Type out the complete listing below word for word, without its pictures.

Collected data:
____________

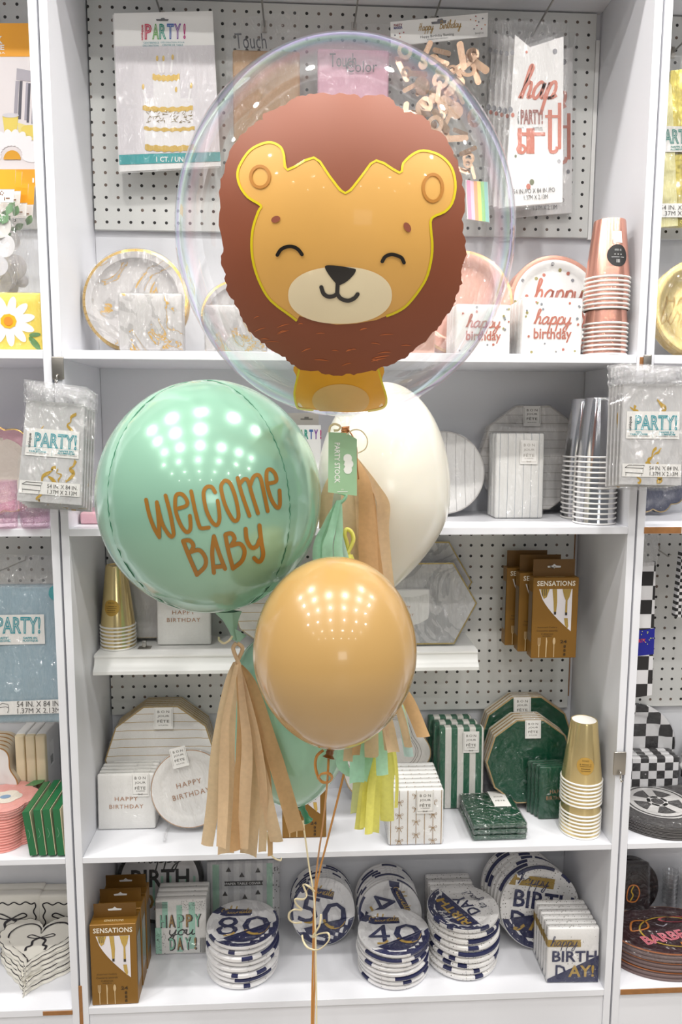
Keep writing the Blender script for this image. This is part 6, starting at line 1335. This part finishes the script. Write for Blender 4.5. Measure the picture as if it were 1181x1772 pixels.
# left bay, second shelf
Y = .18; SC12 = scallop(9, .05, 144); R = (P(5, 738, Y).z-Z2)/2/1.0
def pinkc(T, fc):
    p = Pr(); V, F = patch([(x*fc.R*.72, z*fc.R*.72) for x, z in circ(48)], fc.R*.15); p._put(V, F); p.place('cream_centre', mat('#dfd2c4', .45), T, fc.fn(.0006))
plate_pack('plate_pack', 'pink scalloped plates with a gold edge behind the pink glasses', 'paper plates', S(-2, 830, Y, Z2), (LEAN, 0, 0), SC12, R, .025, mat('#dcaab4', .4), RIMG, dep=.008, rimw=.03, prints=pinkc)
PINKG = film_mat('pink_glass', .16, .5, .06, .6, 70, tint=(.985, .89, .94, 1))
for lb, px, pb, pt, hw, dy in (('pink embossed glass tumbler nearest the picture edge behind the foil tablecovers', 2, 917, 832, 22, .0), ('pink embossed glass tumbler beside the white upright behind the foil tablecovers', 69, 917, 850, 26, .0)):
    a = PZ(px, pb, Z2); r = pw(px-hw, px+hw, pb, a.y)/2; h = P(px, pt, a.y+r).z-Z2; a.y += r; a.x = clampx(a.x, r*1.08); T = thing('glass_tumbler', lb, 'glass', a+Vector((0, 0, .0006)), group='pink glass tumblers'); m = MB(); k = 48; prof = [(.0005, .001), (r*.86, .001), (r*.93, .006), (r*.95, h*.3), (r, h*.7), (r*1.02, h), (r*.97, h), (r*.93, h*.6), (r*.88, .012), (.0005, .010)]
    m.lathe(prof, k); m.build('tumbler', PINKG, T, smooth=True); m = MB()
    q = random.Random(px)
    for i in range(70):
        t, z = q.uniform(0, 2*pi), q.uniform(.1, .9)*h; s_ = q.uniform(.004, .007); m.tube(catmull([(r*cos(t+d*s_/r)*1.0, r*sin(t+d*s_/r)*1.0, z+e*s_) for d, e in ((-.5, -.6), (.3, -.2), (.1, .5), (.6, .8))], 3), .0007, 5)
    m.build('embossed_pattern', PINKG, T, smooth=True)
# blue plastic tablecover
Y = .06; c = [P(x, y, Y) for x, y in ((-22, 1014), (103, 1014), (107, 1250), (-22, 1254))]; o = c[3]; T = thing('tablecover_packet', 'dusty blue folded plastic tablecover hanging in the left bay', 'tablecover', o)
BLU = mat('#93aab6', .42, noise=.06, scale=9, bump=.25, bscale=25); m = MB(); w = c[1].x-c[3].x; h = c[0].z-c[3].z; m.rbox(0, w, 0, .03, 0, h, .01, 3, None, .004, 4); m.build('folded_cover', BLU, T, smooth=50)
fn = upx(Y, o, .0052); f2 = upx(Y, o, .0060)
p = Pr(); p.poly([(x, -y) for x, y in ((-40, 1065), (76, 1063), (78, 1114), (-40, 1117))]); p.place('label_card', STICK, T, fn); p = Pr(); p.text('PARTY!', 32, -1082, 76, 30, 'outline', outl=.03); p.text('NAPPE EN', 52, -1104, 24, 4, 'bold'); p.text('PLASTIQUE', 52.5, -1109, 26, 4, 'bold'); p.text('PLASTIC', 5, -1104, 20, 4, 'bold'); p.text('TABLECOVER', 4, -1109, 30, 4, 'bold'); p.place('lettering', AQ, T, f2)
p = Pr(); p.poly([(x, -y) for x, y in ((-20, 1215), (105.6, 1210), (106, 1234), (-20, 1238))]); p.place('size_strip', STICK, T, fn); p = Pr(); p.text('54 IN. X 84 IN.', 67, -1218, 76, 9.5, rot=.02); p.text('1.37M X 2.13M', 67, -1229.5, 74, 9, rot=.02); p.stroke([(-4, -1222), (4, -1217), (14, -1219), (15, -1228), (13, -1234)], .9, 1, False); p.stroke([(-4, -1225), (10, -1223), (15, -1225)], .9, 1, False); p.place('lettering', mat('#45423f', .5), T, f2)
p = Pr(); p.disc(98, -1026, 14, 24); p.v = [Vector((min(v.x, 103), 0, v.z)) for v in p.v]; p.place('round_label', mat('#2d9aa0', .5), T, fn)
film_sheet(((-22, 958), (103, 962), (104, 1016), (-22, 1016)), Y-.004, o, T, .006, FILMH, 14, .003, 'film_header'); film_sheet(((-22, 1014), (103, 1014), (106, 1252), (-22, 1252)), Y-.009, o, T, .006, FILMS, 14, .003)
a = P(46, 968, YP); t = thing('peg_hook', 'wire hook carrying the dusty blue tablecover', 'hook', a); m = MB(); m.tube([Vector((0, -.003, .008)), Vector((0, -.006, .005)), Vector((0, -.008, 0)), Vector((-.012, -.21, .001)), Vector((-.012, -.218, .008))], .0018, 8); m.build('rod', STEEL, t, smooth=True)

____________

Response below:
Keep writing the Blender script for this image. This is part 6, starting at line 1335. This part finishes the script. Write for Blender 4.5. Measure the picture as if it were 1181x1772 pixels.
# left bay, second shelf
Y = .18; SC12 = scallop(9, .05, 144); R = (P(5, 738, Y).z-Z2)/2/1.0
def pinkc(T, fc):
    p = Pr(); V, F = patch([(x*fc.R*.72, z*fc.R*.72) for x, z in circ(48)], fc.R*.15); p._put(V, F); p.place('cream_centre', mat('#dfd2c4', .45), T, fc.fn(.0006))
plate_pack('plate_pack', 'pink scalloped plates with a gold edge behind the pink glasses', 'paper plates', S(-2, 830, Y, Z2), (LEAN, 0, 0), SC12, R, .025, mat('#dcaab4', .4), RIMG, dep=.008, rimw=.03, prints=pinkc)
PINKG = film_mat('pink_glass', .16, .5, .06, .6, 70, tint=(.985, .89, .94, 1))
for lb, px, pb, pt, hw, dy in (('pink embossed glass tumbler nearest the picture edge behind the foil tablecovers', 2, 917, 832, 22, .0), ('pink embossed glass tumbler beside the white upright behind the foil tablecovers', 69, 917, 850, 26, .0)):
    a = PZ(px, pb, Z2); r = pw(px-hw, px+hw, pb, a.y)/2; h = P(px, pt, a.y+r).z-Z2; a.y += r; a.x = clampx(a.x, r*1.08); T = thing('glass_tumbler', lb, 'glass', a+Vector((0, 0, .0006)), group='pink glass tumblers'); m = MB(); k = 48; prof = [(.0005, .001), (r*.86, .001), (r*.93, .006), (r*.95, h*.3), (r, h*.7), (r*1.02, h), (r*.97, h), (r*.93, h*.6), (r*.88, .012), (.0005, .010)]
    m.lathe(prof, k); m.build('tumbler', PINKG, T, smooth=True); m = MB()
    q = random.Random(px)
    for i in range(70):
        t, z = q.uniform(0, 2*pi), q.uniform(.1, .9)*h; s_ = q.uniform(.004, .007); m.tube(catmull([(r*cos(t+d*s_/r)*1.0, r*sin(t+d*s_/r)*1.0, z+e*s_) for d, e in ((-.5, -.6), (.3, -.2), (.1, .5), (.6, .8))], 3), .0007, 5)
    m.build('embossed_pattern', PINKG, T, smooth=True)
# blue plastic tablecover
Y = .06; c = [P(x, y, Y) for x, y in ((-22, 1014), (103, 1014), (107, 1250), (-22, 1254))]; o = c[3]; T = thing('tablecover_packet', 'dusty blue folded plastic tablecover hanging in the left bay', 'tablecover', o)
BLU = mat('#93aab6', .42, noise=.06, scale=9, bump=.25, bscale=25); m = MB(); w = c[1].x-c[3].x; h = c[0].z-c[3].z; m.rbox(0, w, 0, .03, 0, h, .01, 3, None, .004, 4); m.build('folded_cover', BLU, T, smooth=50)
fn = upx(Y, o, .0052); f2 = upx(Y, o, .0060)
p = Pr(); p.poly([(x, -y) for x, y in ((-40, 1065), (76, 1063), (78, 1114), (-40, 1117))]); p.place('label_card', STICK, T, fn); p = Pr(); p.text('PARTY!', 32, -1082, 76, 30, 'outline', outl=.03); p.text('NAPPE EN', 52, -1104, 24, 4, 'bold'); p.text('PLASTIQUE', 52.5, -1109, 26, 4, 'bold'); p.text('PLASTIC', 5, -1104, 20, 4, 'bold'); p.text('TABLECOVER', 4, -1109, 30, 4, 'bold'); p.place('lettering', AQ, T, f2)
p = Pr(); p.poly([(x, -y) for x, y in ((-20, 1215), (105.6, 1210), (106, 1234), (-20, 1238))]); p.place('size_strip', STICK, T, fn); p = Pr(); p.text('54 IN. X 84 IN.', 67, -1218, 76, 9.5, rot=.02); p.text('1.37M X 2.13M', 67, -1229.5, 74, 9, rot=.02); p.stroke([(-4, -1222), (4, -1217), (14, -1219), (15, -1228), (13, -1234)], .9, 1, False); p.stroke([(-4, -1225), (10, -1223), (15, -1225)], .9, 1, False); p.place('lettering', mat('#45423f', .5), T, f2)
p = Pr(); p.disc(98, -1026, 14, 24); p.v = [Vector((min(v.x, 103), 0, v.z)) for v in p.v]; p.place('round_label', mat('#2d9aa0', .5), T, fn)
film_sheet(((-22, 958), (103, 962), (104, 1016), (-22, 1016)), Y-.004, o, T, .006, FILMH, 14, .003, 'film_header'); film_sheet(((-22, 1014), (103, 1014), (106, 1252), (-22, 1252)), Y-.009, o, T, .006, FILMS, 14, .003)
a = P(46, 968, YP); t = thing('peg_hook', 'wire hook carrying the dusty blue tablecover', 'hook', a); m = MB(); m.tube([Vector((0, -.003, .008)), Vector((0, -.006, .005)), Vector((0, -.008, 0)), Vector((-.012, -.21, .001)), Vector((-.012, -.218, .008))], .0018, 8); m.build('rod', STEEL, t, smooth=True)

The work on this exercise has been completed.